Apparently her answer was met with some resistance, but they were unable to persuade her to change her mind. I probed for more information, hoping to get a little more detail about who were these friends and what was their collective purpose. “It’s called the G-group,” she said, “for girls only. And anyway, I don’t want to be part of a group that doesn’t have boys in it. It’s not interesting enough.”

One of my good gal-friends, a pastry chef at a Michelin-starred restaurant (and award winning truffle-maker to boot), stopped by the apartment last week to say hello and was shocked to see the laundry rack in our living room, laden with clothes hung out to air dry.

She admitted that when she read about our broken dryer and how we weren’t going to replace it for environmental reasons, she thought, “we’ll see how long that lasts.” I’m happy to report, in case there are any other doubting readers out there, that yes, we continue to dry most of our clothes on the drying rack.

It should be noted, however, that just a month after the dryer broke, our washing machine died as well. (Oddly, we’ve had to replace every single major electrical appliance in our home in the last year.) We opted to purchase combo washer-dryer; that is to say it’s one machine in which you can wash the clothes, and then you change the dial and it dries them. So we do have a dryer now. Though use of this drying function has been designated for towels and jeans, only. Everything else goes on the rack. We’re trying, at least a little, to change our carbon footprint.

The weeks seems fuller than ever before. The constant motion of getting everybody everywhere with everything they need, while juggling a self-regenerating to do list leaves no time to rest, little time to grieve, just barely enough time to notice that spring has arrived here in Paris.

But it has, and that’s worth an Alleluia.


Apr 14 2009

End Pieces

The second term report card came home last week with the grade of A- for the exposé that Short-pants and her schoolmates prepared, with a little help from the mothers. (Back-story on the assignment here and here.) Her part of the oral presentation, I’m told, was fairly smooth. She went first, because she’s a girl (a suggestion by one of the boys). Apparently the class had a lot of questions, though the only one she could remember is “Why are the buildings in Paris so old?” One slight glitch in the overall presentation: the end-of-the-day bell went off in the middle of the second part of the three-part presentation, so the report we worked so hard to choreograph together ended up happening in separate chunks. Short-pants said she did her very best to support the boys when they had to start again the next day.
cow_egg
The morning malaise that plagued Buddy-roo for several weeks in a row seems to have subsided. Or perhaps our absence (De-facto was also away on business while I was in Italy) made her heart grow fonder. This last week she’s been either quiet or cheerful as she slides into our bed for that first cuddle of the day. This morning, we even got a song: “Hush little baby, don’t say a word, Mama’s gonna buy you a mockingbird…” This makes the mornings much easier to take. Touch wood.
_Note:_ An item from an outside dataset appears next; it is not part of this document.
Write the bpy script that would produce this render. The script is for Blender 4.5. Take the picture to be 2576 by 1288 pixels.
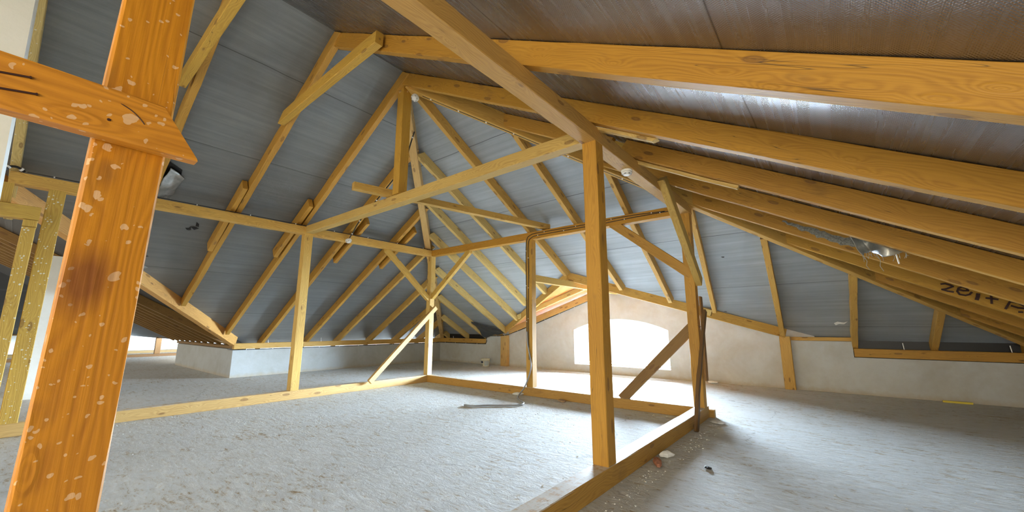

Short-pants had anything but a lonely lunch last week, as the mother-in-love and I met her outside of school at noon on Wednesday, went to a nearby café for lunch and delivered her back in time for theater class. She was thrilled. In a rare moment of lucidity, it occurred to me Buddy-roo might feel left out so I invited her to lunch the next day, just the two of us. I picked her up at school and we went for sandwiches at our favorite café, where her preferred drink (Grenadine and water, on the rocks) is served up automatically whenever she makes an entrance. Sitting on the bar stool next to me, eating her baguette and sausisson, she beamed. After lunch, when I let her loose in the courtyard at school, her friends circled around her and I heard her say, “it was my day to have lunch with my mother.”

Yet another school vacation brings us back to the country house, where the air is fresh, wood burns fast, children are wild and the internet is sporadic.